The students  were amazing. Instead of turning in their posters after the workshop, all but two groups asked to take the posters home so they could continue to work on them and write commentary.  When I rode to school that Wednesday, I would have been content to enjoy the pizza with the students; they had been so enthusiastic all term and braved the reported speech routine. I sent a few boys to the front gate to collect the eight pizzas and we handed out plates and cups. Let's eat first, I told them, and we would do the presentations afterwards.  
  
I was a little apprehensive that their presentations might not have been completed and didn't want to end the term on a sour note. I asked for volunteers to be the first presenters saying that who went first would get the first choice of pizza slices. I had the order of presenters before they took their first bites. 
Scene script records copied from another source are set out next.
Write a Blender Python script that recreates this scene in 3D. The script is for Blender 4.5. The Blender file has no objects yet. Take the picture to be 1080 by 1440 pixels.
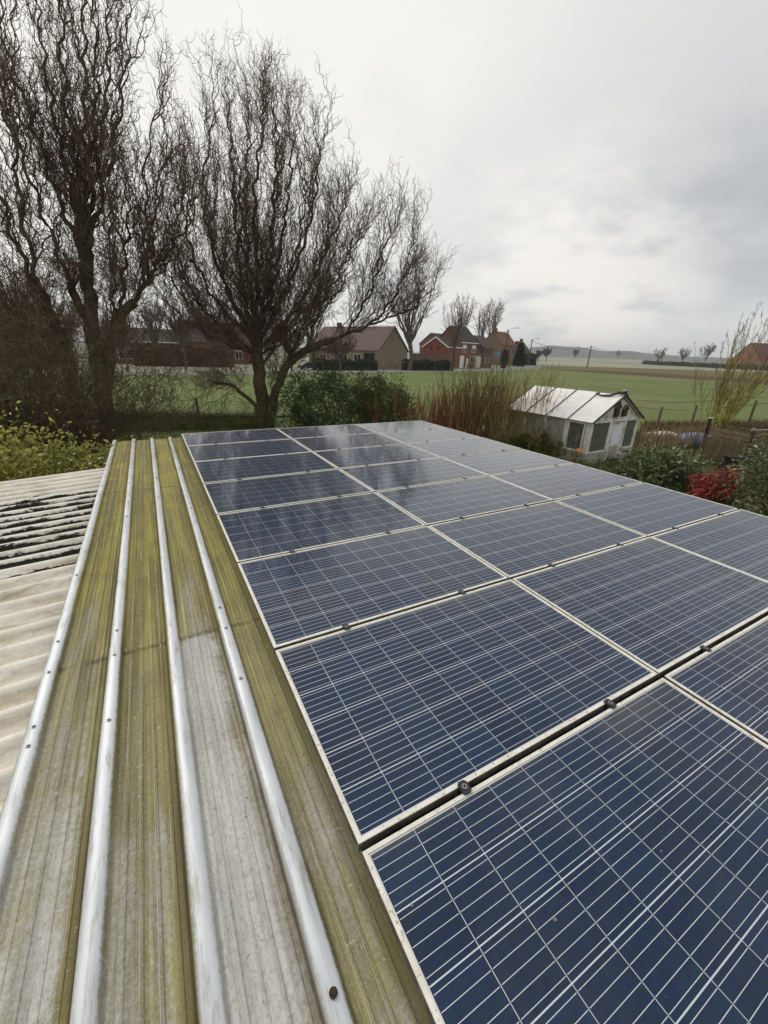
import bpy, math, random
import numpy as np
from mathutils import Matrix, Vector
R = math.radians
C = bpy.context.scene.collection
scene = bpy.context.scene
rng = np.random.default_rng(7)
random.seed(7)

# ------------------------------------------------------------------ camera, sky, sun, exposure
ZP = 2.53                                   # height of the solar panels' top face above the ground
CAM = np.array([-0.368, -0.738, ZP + 1.467])
RT = np.array([0.87801418, -0.47764378, 0.03078192])
UP = np.array([0.14939606, 0.3345858, 0.93044783])
FW = np.array([0.45472181, 0.81234769, -0.36512917])
FPX = 578.745
cam = bpy.data.cameras.new('camera'); cam_o = bpy.data.objects.new('camera', cam); C.objects.link(cam_o)
cam_o.matrix_world = Matrix(((RT[0], UP[0], -FW[0], CAM[0]), (RT[1], UP[1], -FW[1], CAM[1]),
                             (RT[2], UP[2], -FW[2], CAM[2]), (0, 0, 0, 1)))
cam.sensor_fit = 'HORIZONTAL'; cam.sensor_width = 36; cam.lens = FPX / 1080 * 36
cam.clip_start = 0.05; cam.clip_end = 30000
scene.camera = cam_o
scene.view_settings.view_transform = 'Standard'; scene.view_settings.look = 'None'
scene.view_settings.gamma = 1; scene.view_settings.exposure = 0.12

SUN_EL, SUN_AZ = R(42), R(-24)              # azimuth from +Y towards +X
world = bpy.data.worlds.new('World'); scene.world = world; world.use_nodes = True


def unp(px, py, z=None, dist=None):
    """point of the place seen at a pixel of the 1080x1440 photograph, at a height or a ground distance"""
    d = (px - 540) / FPX * RT - (py - 720) / FPX * UP + FW
    t = (z - CAM[2]) / d[2] if z is not None else dist / math.hypot(d[0], d[1])
    return CAM + d * t


# ------------------------------------------------------------------ node helpers
class NT:
    def __init__(self, tree):
        self.t = tree; tree.nodes.clear()
    def n(self, typ, **kw):
        nd = self.t.nodes.new(typ)
        for k, v in kw.items(): setattr(nd, k, v)
        return nd
    def put(self, sock, v):
        if v is None: return
        if isinstance(v, bpy.types.NodeSocket): self.t.links.new(v, sock)
        elif isinstance(v, (tuple, list)):
            sock.default_value = tuple(v) + (1,) if (len(v) == 3 and len(sock.default_value) == 4) else tuple(v)
        else: sock.default_value = v
    def m(self, op, a, b=None, c=None, clamp=False):
        nd = self.n('ShaderNodeMath', operation=op, use_clamp=clamp)
        for i, v in enumerate((a, b, c)): self.put(nd.inputs[i], v)
        return nd.outputs[0]
    def mix(self, f, a, b, blend='MIX'):
        nd = self.n('ShaderNodeMix', data_type='RGBA', blend_type=blend)
        self.put(nd.inputs[0], f); self.put(nd.inputs[6], a); self.put(nd.inputs[7], b)
        return nd.outputs[2]
    def noise(self, vec, scale, detail=4, rough=.55, dist=0):
        nd = self.n('ShaderNodeTexNoise')
        self.put(nd.inputs['Vector'], vec); nd.inputs['Scale'].default_value = scale
        nd.inputs['Detail'].default_value = detail; nd.inputs['Roughness'].default_value = rough
        nd.inputs['Distortion'].default_value = dist
        return nd.outputs[0]
    def step(self, v, a, b):
        nd = self.n('ShaderNodeMapRange', interpolation_type='SMOOTHSTEP')
        self.put(nd.inputs[0], v); self.put(nd.inputs[1], a); self.put(nd.inputs[2], b)
        return nd.outputs[0]
    def xyz(self, v):
        nd = self.n('ShaderNodeSeparateXYZ'); self.put(nd.inputs[0], v); return nd.outputs
    def scalev(self, v, s):
        nd = self.n('ShaderNodeMapping'); self.put(nd.inputs[0], v); nd.inputs['Scale'].default_value = s
        return nd.outputs[0]
    def objc(self): return self.n('ShaderNodeTexCoord').outputs['Object']
    def bump(self, h, strength=.3, dist=.01):
        nd = self.n('ShaderNodeBump'); self.put(nd.inputs['Height'], h)
        self.put(nd.inputs['Strength'], strength); nd.inputs['Distance'].default_value = dist
        return nd.outputs[0]
    def pbsdf(self, col, rough=.8, metal=0, ior=1.45, spec=.5, normal=None, **kw):
        nd = self.n('ShaderNodeBsdfPrincipled')
        self.put(nd.inputs['Base Color'], col); self.put(nd.inputs['Roughness'], rough)
        self.put(nd.inputs['Metallic'], metal); self.put(nd.inputs['IOR'], ior)
        self.put(nd.inputs['Specular IOR Level'], spec)
        if normal is not None: self.put(nd.inputs['Normal'], normal)
        for k, v in kw.items(): self.put(nd.inputs[k], v)
        return nd.outputs[0]
    def out(self, s):
        o = self.n('ShaderNodeOutputMaterial'); self.t.links.new(s, o.inputs['Surface'])


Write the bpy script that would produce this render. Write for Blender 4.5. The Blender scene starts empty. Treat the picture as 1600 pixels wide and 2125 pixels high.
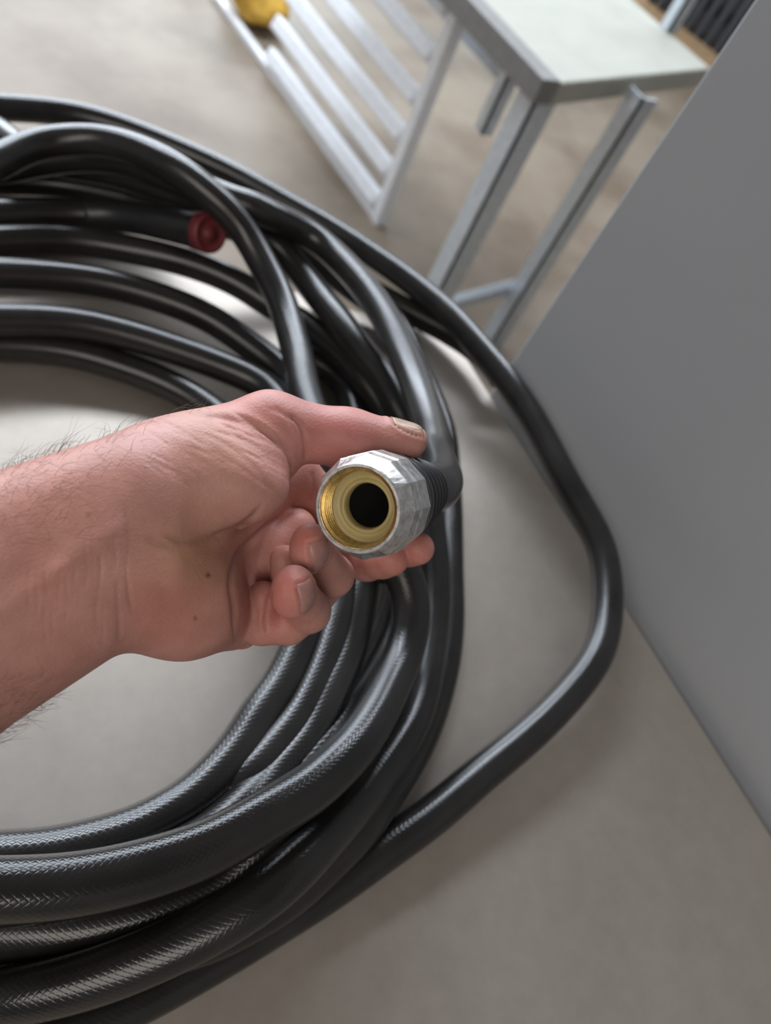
import bpy, math, random
import numpy as np
from mathutils import Matrix, Vector

random.seed(4)
rng = np.random.default_rng(4)
SC = bpy.context.scene
COL = SC.collection

# ------------------------------------------------------------------ camera
FPX, CX, CY, HC = 1537.0, 800.0, 1062.5, 0.45      # focal length and centre in pixels, height above the table
_t = math.tan(math.radians(40.0))
_nad = np.array([-.526 * _t, .8505 * _t, 1.0]); _nad /= np.linalg.norm(_nad)
def _ray(p): return np.array([(p[0] - CX) / FPX, (p[1] - CY) / FPX, 1.0])
def _pl(p):
    r = _ray(p); return r * HC / (r @ _nad)
_Y = _pl((950, 718)) - _pl((1600, 1740)); _Y /= np.linalg.norm(_Y)
_Z = -_nad; _Y -= _Z * (_Y @ _Z); _Y /= np.linalg.norm(_Y)
RW = np.array([np.cross(_Y, _Z), _Y, _Z])           # lens axes (right, down, forward) -> world
CAM = np.array([0, 0, HC])
def on_z(p, z):
    r = RW @ _ray(p); return CAM + r * ((z - HC) / r[2])
def on_x(p, x):
    r = RW @ _ray(p); return CAM + r * (x / r[0])
def at_depth(px, py, d):
    return CAM + RW @ (_ray((px, py)) * d)

cd = bpy.data.cameras.new('camera'); cam = bpy.data.objects.new('camera', cd); COL.objects.link(cam)
cd.sensor_fit = 'VERTICAL'; cd.sensor_height = 9.6; cd.sensor_width = 7.228
cd.lens = FPX / 2125 * 9.6
M = np.eye(4); M[:3, 0] = RW[:, 0]; M[:3, 1] = -RW[:, 1]; M[:3, 2] = -RW[:, 2]; M[:3, 3] = CAM
cam.matrix_world = Matrix(M.tolist())
cd.clip_start = 0.01; cd.clip_end = 60
cd.dof.use_dof = True; cd.dof.focus_distance = 0.278; cd.dof.aperture_fstop = 2.1
SC.camera = cam

# ------------------------------------------------------------------ world, lamps, exposure
w = bpy.data.worlds.new('world'); SC.world = w; w.use_nodes = True
w.node_tree.nodes['Background'].inputs[0].default_value = (0.93, 0.95, 1.0, 1)
w.node_tree.nodes['Background'].inputs[1].default_value = 1.0
def area(name, loc, target, sx, sy, power, color):
    l = bpy.data.lights.new(name, 'AREA'); l.shape = 'RECTANGLE'; l.size = sx; l.size_y = sy
    l.energy = power; l.color = color
    o = bpy.data.objects.new(name, l); COL.objects.link(o); o.location = loc
    o.rotation_euler = (Vector(target) - Vector(loc)).to_track_quat('-Z', 'Y').to_euler()
    return o
area('door_daylight', (1.2, 6.3, 1.2), (0.6, 0, 0), 4.6, 2.2, 230, (0.80, 0.89, 1.0))
area('skylight', (1.2, 2.5, 2.25), (0.6, 1.0, 0), 4.2, .75, 240, (0.82, 0.90, 1.0))
area('palm_fill', (-1.5, -.9, 2.2), (0.1, 0.2, 0), 2.8, 1.8, 56, (1.0, 0.94, 0.87))  # added fill light behind the camera, brightens the palm
vs = SC.view_settings
SC.display_settings.display_device = 'sRGB'
vs.view_transform = 'Standard'; vs.look = 'None'; vs.gamma = 1; vs.use_curve_mapping = False
vs.exposure = 0.3

# ------------------------------------------------------------------ helpers
def srgb(r, g, b):
    f = lambda c: ((c / 255 + .055) / 1.055) ** 2.4 if c > 10 else c / 255 / 12.92
    return (f(r), f(g), f(b), 1)
class NT:
    def __init__(self, name):
        self.m = bpy.data.materials.new(name); self.m.use_nodes = True
        self.t = self.m.node_tree; self.b = self.t.nodes['Principled BSDF']
    def n(self, typ, **kw):
        x = self.t.nodes.new(typ)
        for k, v in kw.items():
            if k.startswith('i_'): x.inputs[int(k[2:])].default_value = v
            else: setattr(x, k, v)
        return x
    def l(self, a, b): self.t.links.new(a, b)
    def math(self, op, a, b=None):
        x = self.n('ShaderNodeMath', operation=op)
        for i, v in enumerate((a, b)):
            if v is None: continue
            if hasattr(v, 'links'): self.l(v, x.inputs[i])
            else: x.inputs[i].default_value = v
        return x.outputs[0]
    def ramp(self, src, stops):
        r = self.n('ShaderNodeValToRGB'); e = r.color_ramp.elements
        while len(e) < len(stops): e.new(0.5)
        for q, (p, c) in zip(e, stops): q.position = p; q.color = c
        self.l(src, r.inputs[0]); return r.outputs[0]
    def noise(self, vec, scale, detail=4, rough=.5):
        x = self.n('ShaderNodeTexNoise'); x.inputs['Scale'].default_value = scale
        x.inputs['Detail'].default_value = detail; x.inputs['Roughness'].default_value = rough
        if vec is not None: self.l(vec, x.inputs['Vector'])
        return x.outputs['Fac']
    def coord(self, kind='Object'): return self.n('ShaderNodeTexCoord').outputs[kind]
    def mapping(self, vec, scale=(1, 1, 1), rot=(0, 0, 0)):
        x = self.n('ShaderNodeMapping'); x.inputs['Scale'].default_value = scale; x.inputs['Rotation'].default_value = rot
        self.l(vec, x.inputs['Vector']); return x.outputs[0]
    def bump(self, h, strength, dist):
        x = self.n('ShaderNodeBump'); x.inputs['Strength'].default_value = strength; x.inputs['Distance'].default_value = dist
        self.l(h, x.inputs['Height']); self.l(x.outputs[0], self.b.inputs['Normal']); return x
    def set(self, **kw):
        for k, v in kw.items(): self.b.inputs[k.replace('_', ' ')].default_value = v
        return self
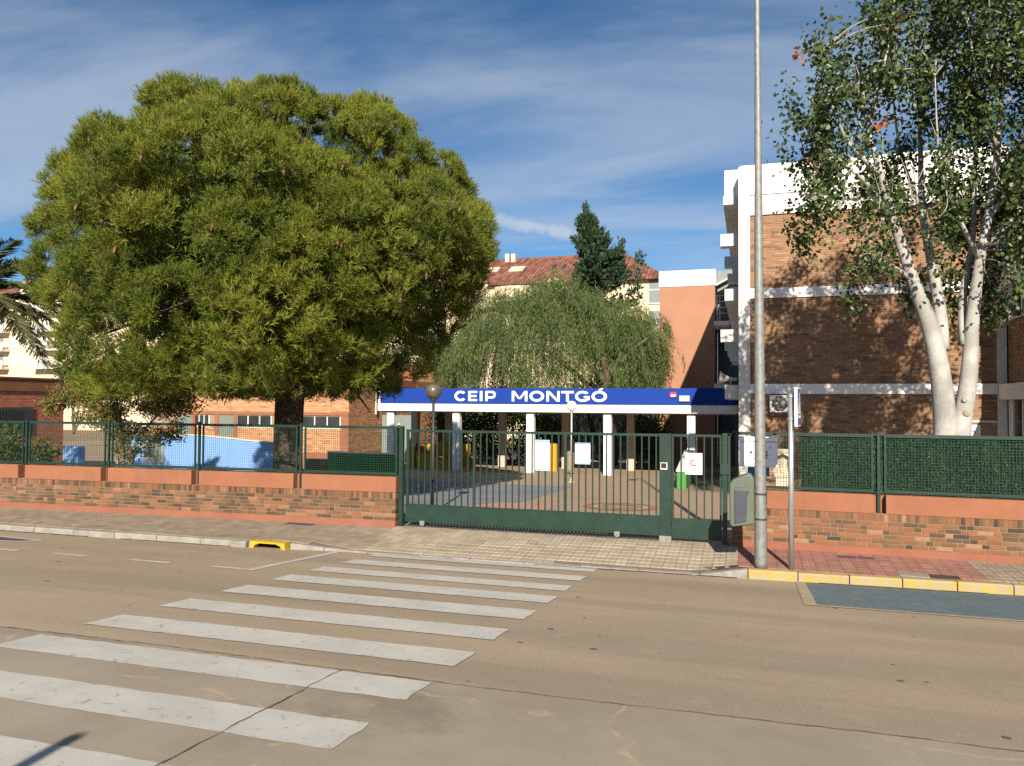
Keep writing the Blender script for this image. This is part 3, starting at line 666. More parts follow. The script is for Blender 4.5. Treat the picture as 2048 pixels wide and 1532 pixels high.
def fence(label, fr, posts, ends, group):
    x, y, _ = fr(fr.L / 2, 0.15, 1.0)
    f = thing('wire_fence', label, 'fence', (x, y, 1.02), group)
    for p in posts:
        MB().obox(fr, p - 0.024, p + 0.024, 0.10, 0.148, 0.702, 2.10).build('post', 'green_metal', f)
    allp = [ends[0]] + posts + [ends[1]]
    for i, (a, b) in enumerate(zip(allp, allp[1:])):
        a += 0.085; b -= 0.085
        if b - a < 0.2: continue
        mm = MB(); mm.obox(fr, a, a + .034, .105, .14, 1.062, 2.04).obox(fr, b - .034, b, .105, .14, 1.062, 2.04)
        mm.obox(fr, a + .035, b - .035, .105, .14, 1.062, 1.10).obox(fr, a + .035, b - .035, .105, .14, 2.005, 2.04)
        pf = mm.build('panel_frame', 'green_metal', f)
        mm = MB(); wire_mesh(mm, fr, a + .03, b - .03, 1.08, 2.02, .122); mm.build('wire_mesh', 'green_wire', f)
    # continuous top and bottom rails bridging the posts
    for z0, z1 in ((1.045, 1.061), (2.041, 2.062)):
        MB().obox(fr, allp[0] + .02, allp[-1] - .02, .112, .136, z0, z1).build('rail', 'green_metal', f)
    return f
fenceL = fence('see-through green wire fence on the left brick wall', frL, postsL, (0.0, frL.L + 0.06), 'green fences on the street walls')
fenceR = fence('green wire fence backed by an artificial hedge right of the gate', frR, postsR, (-0.02, frR.L), 'green fences on the street walls')
# leafy plastic screen hung behind the right fence
scr = thing('hedge_screen', 'dark green artificial hedge screen tied behind the right fence', 'hedge screen', (*frR(5, 0.2, 0)[:2], 1.04))
n = 46000; a = RNG.uniform(rx(0.86), rx(9.0), n); a[: n // 5 * 4] = RNG.uniform(rx(0.86), rx(4.6), n // 5 * 4); z = RNG.uniform(1.03, 2.035, n)
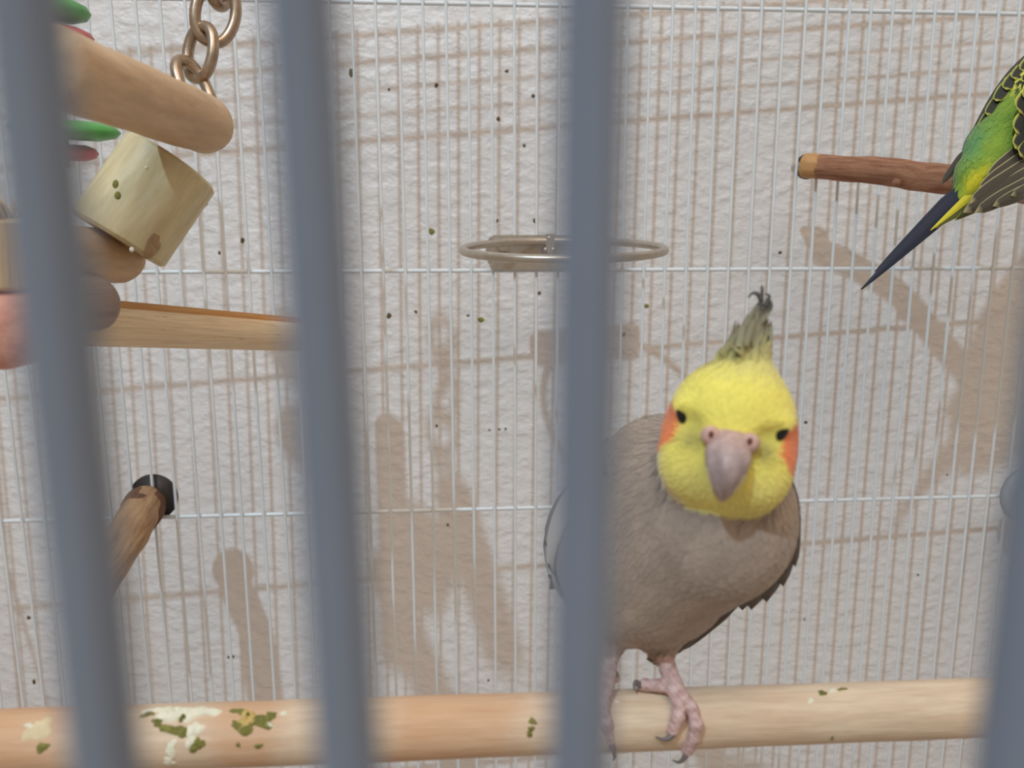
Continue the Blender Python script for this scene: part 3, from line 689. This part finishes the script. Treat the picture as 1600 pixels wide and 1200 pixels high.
# beak
secs = [(-3.2, 16.5, 3.4, 3.0), (-.5, 18.8, 4.6, 4.0), (2.4, 20.2, 5.5, 5.0), (5.2, 20.8, 5.2, 5.4), (8.0, 20.9, 4.3, 5.0), (10.4, 20.5, 3.2, 4.2), (12.4, 19.8, 2.0, 2.9), (14.1, 18.8, .6, 1.0)]
secs = resample(np.array(secs), 26); V, T, F = [], [], []; sg = 28
bc0, bc1, bc2 = (np.array(s2l(*c)) for c in ((206, 170, 160), (186, 166, 162), (158, 138, 136)))
for i, (y, z, wx, wz) in enumerate(secs):
    for j in range(sg):
        a = 2 * math.pi * j / sg; keel = 1 + .10 * max(0, math.sin(a)) ** 6 - .05 * abs(math.sin(a)) * (abs(math.cos(a)) > .3) * (abs(math.cos(a)) < .6)
        V.append(h2c(.5 + y * .03 + wx * math.cos(a) * (1 if math.sin(a) > -.2 else .9), y, z + wz * math.sin(a) * keel))
        t = i / 25; cc_ = bc0 + (bc1 - bc0) * min(1, t * 2.6); st_ = .5 + .5 * math.sin(a * 6 + y * .5); cc_ = cc_ + (bc2 - cc_) * (.8 * st_ if t > .25 else .15); cc_ = np.array(s2l(226, 214, 196)) if (.5 < t < .8 and abs(math.cos(a)) > .86 and math.sin(a) > -.1) else cc_
        T.append(cc_)
for i in range(25):
    for j in range(sg): F.append((i * sg + j, i * sg + (j + 1) % sg, (i + 1) * sg + (j + 1) % sg, (i + 1) * sg + j))
F += [tuple(range(sg))[::-1], tuple(25 * sg + j for j in range(sg))]
bk = mesh_obj('beak', c2w(np.array(V)), F, m_beak, ck, tint=np.array(T))
for s in (-1, 1):                                   # fleshy cere with a nostril on each side
    V, F, _ = ellipsoid(np.zeros(3), np.eye(3), (2.5, 2.4, 1.9), 22, 14); V = np.array([h2c(s * 4.5 + .4, -1.0, 19.5) + RX * v[0] + RY * v[1] + RZ * v[2] for v in V])
    ce = mesh_obj('cere', c2w(V), F, m_beak, bk, tint=np.array(s2l(212, 172, 160)))
    V, F, _ = ellipsoid(np.zeros(3), np.eye(3), (.7, .95, .7), 14, 8); V = np.array([h2c(s * 4.5 + .4, -1.3, 21.2) + RX * v[0] + RY * v[1] + RZ * v[2] for v in V])
    mesh_obj('nostril', c2w(V), F, m_beak, bk, tint=np.array(s2l(112, 66, 54)))
V, F, _ = ellipsoid(np.zeros(3), np.eye(3), (3.0, 2.8, 2.6), 20, 12); V = np.array([h2c(.7, 9.0, 16.6) + RX * v[0] + RY * v[1] + RZ * v[2] for v in V])
mesh_obj('lower_beak', c2w(V), F, m_beak, bk, tint=np.array(s2l(160, 142, 136)))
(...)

There was a little too much reading what was copied and not enough ad libbing, and the audience could have been more forthcoming with questions, but I guess they didn't want to put their classmates and friends on the spot. Each report was clearly put and loudly read. I became somewhat of a pest by asking questions at the end of each report, but my questions were always thoughtfully answered in acceptable English. 



      The students will have conversation enrichment class after the summer when they are in the eighth grade. I will miss the attention the children could give in seventh grade to pursuits other than test preparation in the eighth grade. Advanced intermediate class will bring them deeper into the workings of a modern city and into their own place in the world, a place that will include activism to make the world better, but first they must know what is involved in making the modern city. Later, they will improve their English discussing how their lives, and the lives of other citizens, can be improved, with them, the new generation, its driving force.